Nell’ordinanza la Cassazione ha però in sostanza condiviso la tesi della Corte d’appello, perché quest’ultima:

senza incorrere in alcuna delle denunciate violazioni di legge, si è limitata ad analizzare il comportamento addebitato e descritto sia nella nota di contestazione disciplinare che nella lettera di licenziamento (utilizzo fraudolento del badge aziendale in ordine alla rilevazione delle presenze).

Alla luce degli elementi portati alla sua attenzione, la Suprema Corte ha poi ritenuto che il ragionamento decisorio dei giudici di merito fosse coerente e logico, e tale da accertare l’effettiva ricorrenza di una giusta causa di licenziamento per l’art. 2119 Codice Civile.

In particolare la Corte ha rimarcato che gli accertamenti da parte dei giudici di appello, oltre a essere “di merito”, sono stati svolti con motivazione esente dai vizi di cui all’art. 360 comma 1 n. 5 Codice di procedura civile.
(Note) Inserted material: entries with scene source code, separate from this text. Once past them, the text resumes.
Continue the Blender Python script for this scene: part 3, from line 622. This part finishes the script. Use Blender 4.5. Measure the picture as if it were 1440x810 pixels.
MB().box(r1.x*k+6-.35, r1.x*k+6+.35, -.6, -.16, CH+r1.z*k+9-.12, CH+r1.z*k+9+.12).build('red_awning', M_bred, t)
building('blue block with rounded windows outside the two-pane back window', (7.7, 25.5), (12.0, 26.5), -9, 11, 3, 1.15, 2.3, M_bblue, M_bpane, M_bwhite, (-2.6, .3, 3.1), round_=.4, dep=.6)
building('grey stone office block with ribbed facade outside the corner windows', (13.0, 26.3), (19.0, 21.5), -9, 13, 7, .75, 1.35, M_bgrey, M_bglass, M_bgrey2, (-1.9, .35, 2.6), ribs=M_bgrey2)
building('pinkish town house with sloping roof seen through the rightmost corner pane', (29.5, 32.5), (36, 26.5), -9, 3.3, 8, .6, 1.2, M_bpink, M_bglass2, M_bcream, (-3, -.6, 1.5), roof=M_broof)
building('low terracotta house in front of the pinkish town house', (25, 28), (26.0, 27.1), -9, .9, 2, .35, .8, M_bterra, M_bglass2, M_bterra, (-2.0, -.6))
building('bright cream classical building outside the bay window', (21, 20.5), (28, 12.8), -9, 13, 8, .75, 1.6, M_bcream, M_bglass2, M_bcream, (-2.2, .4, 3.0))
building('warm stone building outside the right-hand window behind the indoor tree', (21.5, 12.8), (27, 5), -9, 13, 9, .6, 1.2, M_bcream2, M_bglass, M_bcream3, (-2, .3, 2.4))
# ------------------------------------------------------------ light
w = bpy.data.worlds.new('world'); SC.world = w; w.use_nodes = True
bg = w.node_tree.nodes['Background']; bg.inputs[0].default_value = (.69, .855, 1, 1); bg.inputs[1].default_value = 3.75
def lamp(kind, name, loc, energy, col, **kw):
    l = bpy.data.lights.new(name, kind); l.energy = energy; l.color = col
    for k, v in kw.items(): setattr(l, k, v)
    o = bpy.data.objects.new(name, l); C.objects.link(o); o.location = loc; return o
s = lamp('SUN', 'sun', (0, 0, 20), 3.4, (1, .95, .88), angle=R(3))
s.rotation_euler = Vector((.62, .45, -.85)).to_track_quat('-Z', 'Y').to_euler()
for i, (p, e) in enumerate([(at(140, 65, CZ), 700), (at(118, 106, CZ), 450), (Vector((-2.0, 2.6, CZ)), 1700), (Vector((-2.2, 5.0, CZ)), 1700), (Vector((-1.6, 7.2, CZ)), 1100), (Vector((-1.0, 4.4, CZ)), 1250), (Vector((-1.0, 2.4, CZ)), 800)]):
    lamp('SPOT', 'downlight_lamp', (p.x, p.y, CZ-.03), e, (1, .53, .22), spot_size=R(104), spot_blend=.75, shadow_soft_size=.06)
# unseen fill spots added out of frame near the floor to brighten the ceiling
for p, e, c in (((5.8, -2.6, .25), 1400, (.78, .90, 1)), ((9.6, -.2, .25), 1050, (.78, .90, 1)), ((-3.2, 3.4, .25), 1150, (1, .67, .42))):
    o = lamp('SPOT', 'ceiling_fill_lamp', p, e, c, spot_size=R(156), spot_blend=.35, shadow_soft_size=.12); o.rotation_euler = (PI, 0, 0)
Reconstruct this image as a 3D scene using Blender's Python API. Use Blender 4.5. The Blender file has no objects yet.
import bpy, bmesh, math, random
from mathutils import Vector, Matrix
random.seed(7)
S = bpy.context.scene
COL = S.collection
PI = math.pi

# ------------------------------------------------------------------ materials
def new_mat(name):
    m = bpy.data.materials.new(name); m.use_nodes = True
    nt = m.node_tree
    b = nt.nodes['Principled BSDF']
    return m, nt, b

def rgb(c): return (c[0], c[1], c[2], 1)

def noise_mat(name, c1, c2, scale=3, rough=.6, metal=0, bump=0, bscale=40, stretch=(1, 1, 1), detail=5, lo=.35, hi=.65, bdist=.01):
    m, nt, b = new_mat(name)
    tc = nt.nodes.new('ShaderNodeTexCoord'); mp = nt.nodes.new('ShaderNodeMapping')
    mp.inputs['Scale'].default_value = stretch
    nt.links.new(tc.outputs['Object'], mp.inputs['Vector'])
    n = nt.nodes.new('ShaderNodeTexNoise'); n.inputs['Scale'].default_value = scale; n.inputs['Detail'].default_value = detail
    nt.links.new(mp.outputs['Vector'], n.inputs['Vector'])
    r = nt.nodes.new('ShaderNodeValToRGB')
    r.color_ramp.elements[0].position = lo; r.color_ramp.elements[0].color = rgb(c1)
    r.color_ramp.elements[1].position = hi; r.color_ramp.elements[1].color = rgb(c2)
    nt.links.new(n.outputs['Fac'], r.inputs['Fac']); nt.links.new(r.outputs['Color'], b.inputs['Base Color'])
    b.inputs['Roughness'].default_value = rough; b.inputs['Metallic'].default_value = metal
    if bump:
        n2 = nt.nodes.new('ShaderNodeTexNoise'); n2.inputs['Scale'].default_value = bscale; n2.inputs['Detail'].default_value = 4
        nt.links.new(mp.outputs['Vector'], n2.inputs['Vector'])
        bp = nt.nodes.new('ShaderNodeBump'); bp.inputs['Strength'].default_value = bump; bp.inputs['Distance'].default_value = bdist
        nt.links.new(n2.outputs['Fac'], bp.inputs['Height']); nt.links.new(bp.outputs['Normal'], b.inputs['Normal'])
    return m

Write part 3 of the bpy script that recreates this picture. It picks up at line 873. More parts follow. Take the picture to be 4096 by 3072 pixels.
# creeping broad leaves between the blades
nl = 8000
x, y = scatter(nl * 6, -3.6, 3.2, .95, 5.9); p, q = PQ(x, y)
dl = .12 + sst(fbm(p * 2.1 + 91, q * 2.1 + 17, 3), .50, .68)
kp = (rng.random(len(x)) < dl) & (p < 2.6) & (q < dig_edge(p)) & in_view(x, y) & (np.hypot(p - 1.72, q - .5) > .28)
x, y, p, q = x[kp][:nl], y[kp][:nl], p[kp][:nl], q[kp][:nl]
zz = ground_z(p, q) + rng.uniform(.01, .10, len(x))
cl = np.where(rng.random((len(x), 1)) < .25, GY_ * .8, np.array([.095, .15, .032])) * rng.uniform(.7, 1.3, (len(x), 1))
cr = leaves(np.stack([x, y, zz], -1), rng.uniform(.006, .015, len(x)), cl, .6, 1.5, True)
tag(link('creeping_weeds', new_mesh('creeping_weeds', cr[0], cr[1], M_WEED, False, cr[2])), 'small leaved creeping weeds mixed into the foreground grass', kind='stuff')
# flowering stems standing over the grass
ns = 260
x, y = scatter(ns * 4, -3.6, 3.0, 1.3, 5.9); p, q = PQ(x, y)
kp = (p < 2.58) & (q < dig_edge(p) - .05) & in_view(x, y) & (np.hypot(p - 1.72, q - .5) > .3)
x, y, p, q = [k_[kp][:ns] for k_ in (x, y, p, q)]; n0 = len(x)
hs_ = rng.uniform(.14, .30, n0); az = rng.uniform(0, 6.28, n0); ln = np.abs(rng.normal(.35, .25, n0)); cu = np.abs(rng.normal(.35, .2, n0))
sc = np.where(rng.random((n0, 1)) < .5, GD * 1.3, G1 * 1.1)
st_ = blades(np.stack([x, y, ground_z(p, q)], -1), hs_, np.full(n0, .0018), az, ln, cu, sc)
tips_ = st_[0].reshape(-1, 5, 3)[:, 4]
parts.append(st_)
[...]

Conseguentemente non vi è spazio per alcuna valutazione di questi, in Cassazione.

E, richiamando un suo precedente (Cass. n. 16467/2017) la Corte ha poi aggiunto che:

la valutazione delle risultanze delle prove ed il giudizio sull’attendibilità dei testi, come la scelta, tra le varie risultanze probatorie, di quelle ritenute più idonee a sorreggere la motivazione, involgono apprezzamenti di fatto riservati al giudice di merito, il quale è libero di attingere il proprio convincimento da quelle prove che ritenga più attendibili, senza essere tenuto ad un’esplicita confutazione degli altri elementi probatori non accolti, anche se allegati dalle parti.

Che cosa cambia

Con questa pronuncia della Cassazione per la lavoratrice non è cambiato nulla: il licenziamento è stato confermato e la sua domanda rigettata. La Corte ha infatti ritenuto idoneo il percorso logico-giuridico che ha portato il giudice d’appello alla conferma della decisione del tribunale, ritenendo sussistente – sotto l’aspetto oggettivo e soggettivo – il fatto contestato, e pur unico episodio posto a base del licenziamento.

Nell’ordinanza si legge infatti che la:

Corte territoriale ha ben motivato la verifica materiale della condotta fraudolenta e la sussistenza della sua volontarietà ed intenzionalità, caratterizzata dalla precisa finalità di incidere sul sistema dei controlli approntati dalla datrice di lavoro per la rilevazione delle presenze dei dipendenti.

Ecco perché la sanzione inflitta è stata ritenuta proporzionata alla condotta contestata. Per la generalità dei lavoratori subordinati il provvedimento della Cassazione non muta un orientamento giurisprudenziale consolidato, ma dovrebbe indurre a evitare leggerezze, che potrebbero rivelarsi lesive per il posto di lavoro.